**Exercise task:**
Print out the entries below with no edits.

═════ Given records ═════

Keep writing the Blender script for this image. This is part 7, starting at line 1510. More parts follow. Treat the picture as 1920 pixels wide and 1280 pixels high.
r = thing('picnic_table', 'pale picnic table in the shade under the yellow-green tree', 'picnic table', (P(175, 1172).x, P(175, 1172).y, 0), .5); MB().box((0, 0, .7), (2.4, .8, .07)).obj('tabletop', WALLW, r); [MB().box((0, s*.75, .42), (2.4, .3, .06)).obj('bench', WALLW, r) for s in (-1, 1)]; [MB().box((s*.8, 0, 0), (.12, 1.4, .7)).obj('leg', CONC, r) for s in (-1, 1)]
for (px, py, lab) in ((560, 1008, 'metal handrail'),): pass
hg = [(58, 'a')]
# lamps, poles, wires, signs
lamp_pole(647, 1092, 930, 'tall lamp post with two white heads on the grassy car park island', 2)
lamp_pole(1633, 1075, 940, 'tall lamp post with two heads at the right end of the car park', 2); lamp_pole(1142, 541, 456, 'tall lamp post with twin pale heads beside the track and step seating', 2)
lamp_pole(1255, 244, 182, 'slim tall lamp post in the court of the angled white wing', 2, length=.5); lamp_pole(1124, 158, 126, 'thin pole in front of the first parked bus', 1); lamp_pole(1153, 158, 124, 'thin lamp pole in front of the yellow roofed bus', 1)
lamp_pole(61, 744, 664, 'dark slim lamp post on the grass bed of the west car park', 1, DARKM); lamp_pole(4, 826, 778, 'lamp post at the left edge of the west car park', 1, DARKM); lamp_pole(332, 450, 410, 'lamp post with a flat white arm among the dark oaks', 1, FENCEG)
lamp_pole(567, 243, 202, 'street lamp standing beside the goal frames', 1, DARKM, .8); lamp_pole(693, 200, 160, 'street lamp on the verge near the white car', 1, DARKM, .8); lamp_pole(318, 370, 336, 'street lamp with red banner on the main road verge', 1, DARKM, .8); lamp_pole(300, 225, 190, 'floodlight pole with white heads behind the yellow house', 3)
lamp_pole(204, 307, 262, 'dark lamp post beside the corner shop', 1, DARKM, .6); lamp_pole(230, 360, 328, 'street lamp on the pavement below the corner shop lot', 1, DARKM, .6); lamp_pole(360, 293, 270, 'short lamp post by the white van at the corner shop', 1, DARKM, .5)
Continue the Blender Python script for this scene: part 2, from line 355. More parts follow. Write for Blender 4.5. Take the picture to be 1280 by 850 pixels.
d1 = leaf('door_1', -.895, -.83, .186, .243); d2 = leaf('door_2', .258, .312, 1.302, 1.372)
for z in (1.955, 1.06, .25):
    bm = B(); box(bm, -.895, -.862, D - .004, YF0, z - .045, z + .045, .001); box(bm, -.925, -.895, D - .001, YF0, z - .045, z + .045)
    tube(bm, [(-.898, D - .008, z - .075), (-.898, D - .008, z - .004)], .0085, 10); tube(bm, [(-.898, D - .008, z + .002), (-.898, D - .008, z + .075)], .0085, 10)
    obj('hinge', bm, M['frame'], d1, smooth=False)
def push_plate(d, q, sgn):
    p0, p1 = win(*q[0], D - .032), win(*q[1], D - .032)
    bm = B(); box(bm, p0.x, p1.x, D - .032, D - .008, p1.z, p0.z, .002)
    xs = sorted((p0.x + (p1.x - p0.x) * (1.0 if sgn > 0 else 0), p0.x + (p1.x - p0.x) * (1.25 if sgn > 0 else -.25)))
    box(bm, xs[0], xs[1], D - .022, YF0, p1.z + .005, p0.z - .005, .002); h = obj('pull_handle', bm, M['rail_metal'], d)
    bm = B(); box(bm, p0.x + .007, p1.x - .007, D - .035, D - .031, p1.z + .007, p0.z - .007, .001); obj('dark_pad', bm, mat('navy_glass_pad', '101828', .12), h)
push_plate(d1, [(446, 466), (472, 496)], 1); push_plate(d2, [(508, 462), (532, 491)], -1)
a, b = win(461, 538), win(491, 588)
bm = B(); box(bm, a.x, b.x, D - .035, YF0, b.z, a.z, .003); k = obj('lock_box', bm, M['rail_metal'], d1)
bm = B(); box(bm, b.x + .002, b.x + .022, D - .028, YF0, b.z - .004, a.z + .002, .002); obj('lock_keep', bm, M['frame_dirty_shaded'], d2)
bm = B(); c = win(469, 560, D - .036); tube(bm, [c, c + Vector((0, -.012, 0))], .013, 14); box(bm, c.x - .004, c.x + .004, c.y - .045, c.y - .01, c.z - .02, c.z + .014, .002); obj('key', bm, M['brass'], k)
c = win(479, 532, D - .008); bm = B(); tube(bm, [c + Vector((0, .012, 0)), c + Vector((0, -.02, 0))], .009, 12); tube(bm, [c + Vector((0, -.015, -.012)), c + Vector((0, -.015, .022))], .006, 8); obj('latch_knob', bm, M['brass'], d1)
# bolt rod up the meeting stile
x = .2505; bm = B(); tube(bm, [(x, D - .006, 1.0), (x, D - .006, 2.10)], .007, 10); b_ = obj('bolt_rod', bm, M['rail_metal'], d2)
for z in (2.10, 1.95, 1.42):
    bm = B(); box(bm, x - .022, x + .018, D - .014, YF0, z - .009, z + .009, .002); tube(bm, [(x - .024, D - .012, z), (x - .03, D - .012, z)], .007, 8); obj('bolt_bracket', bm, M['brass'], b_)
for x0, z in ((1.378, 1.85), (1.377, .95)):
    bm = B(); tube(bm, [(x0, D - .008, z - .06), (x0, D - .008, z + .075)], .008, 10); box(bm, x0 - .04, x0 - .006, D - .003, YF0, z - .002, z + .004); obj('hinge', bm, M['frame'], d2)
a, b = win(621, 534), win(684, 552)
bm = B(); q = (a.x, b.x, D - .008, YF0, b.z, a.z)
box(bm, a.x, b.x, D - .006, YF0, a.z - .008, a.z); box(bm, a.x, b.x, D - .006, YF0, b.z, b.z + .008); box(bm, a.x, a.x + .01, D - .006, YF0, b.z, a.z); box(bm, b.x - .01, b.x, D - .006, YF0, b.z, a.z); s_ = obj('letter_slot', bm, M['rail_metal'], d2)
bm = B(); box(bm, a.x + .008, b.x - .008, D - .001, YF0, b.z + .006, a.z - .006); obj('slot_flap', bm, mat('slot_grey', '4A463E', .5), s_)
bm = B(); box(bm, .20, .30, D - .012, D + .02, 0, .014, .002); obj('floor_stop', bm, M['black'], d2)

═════

**Task solution:**
Keep writing the Blender script for this image. This is part 7, starting at line 1510. More parts follow. Treat the picture as 1920 pixels wide and 1280 pixels high.
r = thing('picnic_table', 'pale picnic table in the shade under the yellow-green tree', 'picnic table', (P(175, 1172).x, P(175, 1172).y, 0), .5); MB().box((0, 0, .7), (2.4, .8, .07)).obj('tabletop', WALLW, r); [MB().box((0, s*.75, .42), (2.4, .3, .06)).obj('bench', WALLW, r) for s in (-1, 1)]; [MB().box((s*.8, 0, 0), (.12, 1.4, .7)).obj('leg', CONC, r) for s in (-1, 1)]
for (px, py, lab) in ((560, 1008, 'metal handrail'),): pass
hg = [(58, 'a')]
# lamps, poles, wires, signs
lamp_pole(647, 1092, 930, 'tall lamp post with two white heads on the grassy car park island', 2)
lamp_pole(1633, 1075, 940, 'tall lamp post with two heads at the right end of the car park', 2); lamp_pole(1142, 541, 456, 'tall lamp post with twin pale heads beside the track and step seating', 2)
lamp_pole(1255, 244, 182, 'slim tall lamp post in the court of the angled white wing', 2, length=.5); lamp_pole(1124, 158, 126, 'thin pole in front of the first parked bus', 1); lamp_pole(1153, 158, 124, 'thin lamp pole in front of the yellow roofed bus', 1)
lamp_pole(61, 744, 664, 'dark slim lamp post on the grass bed of the west car park', 1, DARKM); lamp_pole(4, 826, 778, 'lamp post at the left edge of the west car park', 1, DARKM); lamp_pole(332, 450, 410, 'lamp post with a flat white arm among the dark oaks', 1, FENCEG)
lamp_pole(567, 243, 202, 'street lamp standing beside the goal frames', 1, DARKM, .8); lamp_pole(693, 200, 160, 'street lamp on the verge near the white car', 1, DARKM, .8); lamp_pole(318, 370, 336, 'street lamp with red banner on the main road verge', 1, DARKM, .8); lamp_pole(300, 225, 190, 'floodlight pole with white heads behind the yellow house', 3)
lamp_pole(204, 307, 262, 'dark lamp post beside the corner shop', 1, DARKM, .6); lamp_pole(230, 360, 328, 'street lamp on the pavement below the corner shop lot', 1, DARKM, .6); lamp_pole(360, 293, 270, 'short lamp post by the white van at the corner shop', 1, DARKM, .5)
Continue the Blender Python script for this scene: part 2, from line 355. More parts follow. Write for Blender 4.5. Take the picture to be 1280 by 850 pixels.
d1 = leaf('door_1', -.895, -.83, .186, .243); d2 = leaf('door_2', .258, .312, 1.302, 1.372)
for z in (1.955, 1.06, .25):
    bm = B(); box(bm, -.895, -.862, D - .004, YF0, z - .045, z + .045, .001); box(bm, -.925, -.895, D - .001, YF0, z - .045, z + .045)
    tube(bm, [(-.898, D - .008, z - .075), (-.898, D - .008, z - .004)], .0085, 10); tube(bm, [(-.898, D - .008, z + .002), (-.898, D - .008, z + .075)], .0085, 10)
    obj('hinge', bm, M['frame'], d1, smooth=False)
def push_plate(d, q, sgn):
    p0, p1 = win(*q[0], D - .032), win(*q[1], D - .032)
    bm = B(); box(bm, p0.x, p1.x, D - .032, D - .008, p1.z, p0.z, .002)
    xs = sorted((p0.x + (p1.x - p0.x) * (1.0 if sgn > 0 else 0), p0.x + (p1.x - p0.x) * (1.25 if sgn > 0 else -.25)))
    box(bm, xs[0], xs[1], D - .022, YF0, p1.z + .005, p0.z - .005, .002); h = obj('pull_handle', bm, M['rail_metal'], d)
    bm = B(); box(bm, p0.x + .007, p1.x - .007, D - .035, D - .031, p1.z + .007, p0.z - .007, .001); obj('dark_pad', bm, mat('navy_glass_pad', '101828', .12), h)
push_plate(d1, [(446, 466), (472, 496)], 1); push_plate(d2, [(508, 462), (532, 491)], -1)
a, b = win(461, 538), win(491, 588)
bm = B(); box(bm, a.x, b.x, D - .035, YF0, b.z, a.z, .003); k = obj('lock_box', bm, M['rail_metal'], d1)
bm = B(); box(bm, b.x + .002, b.x + .022, D - .028, YF0, b.z - .004, a.z + .002, .002); obj('lock_keep', bm, M['frame_dirty_shaded'], d2)
bm = B(); c = win(469, 560, D - .036); tube(bm, [c, c + Vector((0, -.012, 0))], .013, 14); box(bm, c.x - .004, c.x + .004, c.y - .045, c.y - .01, c.z - .02, c.z + .014, .002); obj('key', bm, M['brass'], k)
c = win(479, 532, D - .008); bm = B(); tube(bm, [c + Vector((0, .012, 0)), c + Vector((0, -.02, 0))], .009, 12); tube(bm, [c + Vector((0, -.015, -.012)), c + Vector((0, -.015, .022))], .006, 8); obj('latch_knob', bm, M['brass'], d1)
# bolt rod up the meeting stile
x = .2505; bm = B(); tube(bm, [(x, D - .006, 1.0), (x, D - .006, 2.10)], .007, 10); b_ = obj('bolt_rod', bm, M['rail_metal'], d2)
for z in (2.10, 1.95, 1.42):
    bm = B(); box(bm, x - .022, x + .018, D - .014, YF0, z - .009, z + .009, .002); tube(bm, [(x - .024, D - .012, z), (x - .03, D - .012, z)], .007, 8); obj('bolt_bracket', bm, M['brass'], b_)
for x0, z in ((1.378, 1.85), (1.377, .95)):
    bm = B(); tube(bm, [(x0, D - .008, z - .06), (x0, D - .008, z + .075)], .008, 10); box(bm, x0 - .04, x0 - .006, D - .003, YF0, z - .002, z + .004); obj('hinge', bm, M['frame'], d2)
a, b = win(621, 534), win(684, 552)
bm = B(); q = (a.x, b.x, D - .008, YF0, b.z, a.z)
box(bm, a.x, b.x, D - .006, YF0, a.z - .008, a.z); box(bm, a.x, b.x, D - .006, YF0, b.z, b.z + .008); box(bm, a.x, a.x + .01, D - .006, YF0, b.z, a.z); box(bm, b.x - .01, b.x, D - .006, YF0, b.z, a.z); s_ = obj('letter_slot', bm, M['rail_metal'], d2)
bm = B(); box(bm, a.x + .008, b.x - .008, D - .001, YF0, b.z + .006, a.z - .006); obj('slot_flap', bm, mat('slot_grey', '4A463E', .5), s_)
bm = B(); box(bm, .20, .30, D - .012, D + .02, 0, .014, .002); obj('floor_stop', bm, M['black'], d2)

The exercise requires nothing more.